--- Start Stored data ---

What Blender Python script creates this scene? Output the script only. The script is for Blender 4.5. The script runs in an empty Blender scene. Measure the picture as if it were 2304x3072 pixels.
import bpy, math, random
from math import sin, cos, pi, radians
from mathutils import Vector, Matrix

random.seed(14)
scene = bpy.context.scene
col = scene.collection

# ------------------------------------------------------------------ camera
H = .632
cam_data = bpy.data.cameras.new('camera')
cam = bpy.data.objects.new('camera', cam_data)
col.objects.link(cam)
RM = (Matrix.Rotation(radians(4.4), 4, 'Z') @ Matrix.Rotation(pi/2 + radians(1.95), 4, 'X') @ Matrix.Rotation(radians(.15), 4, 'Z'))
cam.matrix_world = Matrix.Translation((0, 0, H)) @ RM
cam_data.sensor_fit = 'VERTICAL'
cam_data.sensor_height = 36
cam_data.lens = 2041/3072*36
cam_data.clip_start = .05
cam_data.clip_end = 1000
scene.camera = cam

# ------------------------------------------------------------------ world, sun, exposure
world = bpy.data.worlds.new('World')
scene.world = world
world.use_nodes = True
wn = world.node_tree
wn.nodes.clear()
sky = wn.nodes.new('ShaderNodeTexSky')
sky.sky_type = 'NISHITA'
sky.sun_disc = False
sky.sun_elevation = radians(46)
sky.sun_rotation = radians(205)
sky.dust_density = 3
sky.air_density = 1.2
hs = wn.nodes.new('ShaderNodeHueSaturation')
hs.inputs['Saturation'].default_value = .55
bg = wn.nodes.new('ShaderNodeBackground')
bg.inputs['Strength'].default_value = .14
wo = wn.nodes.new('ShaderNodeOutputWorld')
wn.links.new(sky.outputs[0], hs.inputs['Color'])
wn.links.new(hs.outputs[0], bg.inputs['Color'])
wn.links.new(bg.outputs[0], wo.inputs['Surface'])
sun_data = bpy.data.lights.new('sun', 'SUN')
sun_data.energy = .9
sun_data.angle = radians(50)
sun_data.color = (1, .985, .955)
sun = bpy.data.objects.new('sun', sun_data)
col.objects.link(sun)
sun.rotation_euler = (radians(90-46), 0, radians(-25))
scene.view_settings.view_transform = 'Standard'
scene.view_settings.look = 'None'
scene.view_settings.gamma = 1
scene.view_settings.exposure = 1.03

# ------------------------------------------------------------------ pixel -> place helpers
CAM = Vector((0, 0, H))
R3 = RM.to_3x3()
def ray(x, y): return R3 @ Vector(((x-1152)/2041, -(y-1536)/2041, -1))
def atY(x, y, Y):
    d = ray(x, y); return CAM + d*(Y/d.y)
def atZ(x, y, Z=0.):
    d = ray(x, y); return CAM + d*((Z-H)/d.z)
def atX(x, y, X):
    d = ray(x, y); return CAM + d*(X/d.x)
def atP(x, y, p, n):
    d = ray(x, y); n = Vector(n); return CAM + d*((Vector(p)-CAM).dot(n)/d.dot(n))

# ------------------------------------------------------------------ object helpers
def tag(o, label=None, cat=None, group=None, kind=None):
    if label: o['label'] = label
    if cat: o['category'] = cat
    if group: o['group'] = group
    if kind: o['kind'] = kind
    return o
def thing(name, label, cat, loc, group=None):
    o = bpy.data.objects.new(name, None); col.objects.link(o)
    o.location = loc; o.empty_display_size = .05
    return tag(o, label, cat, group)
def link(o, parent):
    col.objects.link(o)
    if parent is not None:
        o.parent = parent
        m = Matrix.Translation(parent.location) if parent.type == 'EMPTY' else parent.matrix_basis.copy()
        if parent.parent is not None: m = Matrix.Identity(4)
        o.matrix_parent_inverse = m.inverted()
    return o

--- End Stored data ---

Nothing in the listing may be changed; retype it all exactly.

• **Right answer**:
What Blender Python script creates this scene? Output the script only. The script is for Blender 4.5. The script runs in an empty Blender scene. Measure the picture as if it were 2304x3072 pixels.
import bpy, math, random
from math import sin, cos, pi, radians
from mathutils import Vector, Matrix

random.seed(14)
scene = bpy.context.scene
col = scene.collection

# ------------------------------------------------------------------ camera
H = .632
cam_data = bpy.data.cameras.new('camera')
cam = bpy.data.objects.new('camera', cam_data)
col.objects.link(cam)
RM = (Matrix.Rotation(radians(4.4), 4, 'Z') @ Matrix.Rotation(pi/2 + radians(1.95), 4, 'X') @ Matrix.Rotation(radians(.15), 4, 'Z'))
cam.matrix_world = Matrix.Translation((0, 0, H)) @ RM
cam_data.sensor_fit = 'VERTICAL'
cam_data.sensor_height = 36
cam_data.lens = 2041/3072*36
cam_data.clip_start = .05
cam_data.clip_end = 1000
scene.camera = cam

# ------------------------------------------------------------------ world, sun, exposure
world = bpy.data.worlds.new('World')
scene.world = world
world.use_nodes = True
wn = world.node_tree
wn.nodes.clear()
sky = wn.nodes.new('ShaderNodeTexSky')
sky.sky_type = 'NISHITA'
sky.sun_disc = False
sky.sun_elevation = radians(46)
sky.sun_rotation = radians(205)
sky.dust_density = 3
sky.air_density = 1.2
hs = wn.nodes.new('ShaderNodeHueSaturation')
hs.inputs['Saturation'].default_value = .55
bg = wn.nodes.new('ShaderNodeBackground')
bg.inputs['Strength'].default_value = .14
wo = wn.nodes.new('ShaderNodeOutputWorld')
wn.links.new(sky.outputs[0], hs.inputs['Color'])
wn.links.new(hs.outputs[0], bg.inputs['Color'])
wn.links.new(bg.outputs[0], wo.inputs['Surface'])
sun_data = bpy.data.lights.new('sun', 'SUN')
sun_data.energy = .9
sun_data.angle = radians(50)
sun_data.color = (1, .985, .955)
sun = bpy.data.objects.new('sun', sun_data)
col.objects.link(sun)
sun.rotation_euler = (radians(90-46), 0, radians(-25))
scene.view_settings.view_transform = 'Standard'
scene.view_settings.look = 'None'
scene.view_settings.gamma = 1
scene.view_settings.exposure = 1.03

# ------------------------------------------------------------------ pixel -> place helpers
CAM = Vector((0, 0, H))
R3 = RM.to_3x3()
def ray(x, y): return R3 @ Vector(((x-1152)/2041, -(y-1536)/2041, -1))
def atY(x, y, Y):
    d = ray(x, y); return CAM + d*(Y/d.y)
def atZ(x, y, Z=0.):
    d = ray(x, y); return CAM + d*((Z-H)/d.z)
def atX(x, y, X):
    d = ray(x, y); return CAM + d*(X/d.x)
def atP(x, y, p, n):
    d = ray(x, y); n = Vector(n); return CAM + d*((Vector(p)-CAM).dot(n)/d.dot(n))

# ------------------------------------------------------------------ object helpers
def tag(o, label=None, cat=None, group=None, kind=None):
    if label: o['label'] = label
    if cat: o['category'] = cat
    if group: o['group'] = group
    if kind: o['kind'] = kind
    return o
def thing(name, label, cat, loc, group=None):
    o = bpy.data.objects.new(name, None); col.objects.link(o)
    o.location = loc; o.empty_display_size = .05
    return tag(o, label, cat, group)
def link(o, parent):
    col.objects.link(o)
    if parent is not None:
        o.parent = parent
        m = Matrix.Translation(parent.location) if parent.type == 'EMPTY' else parent.matrix_basis.copy()
        if parent.parent is not None: m = Matrix.Identity(4)
        o.matrix_parent_inverse = m.inverted()
    return o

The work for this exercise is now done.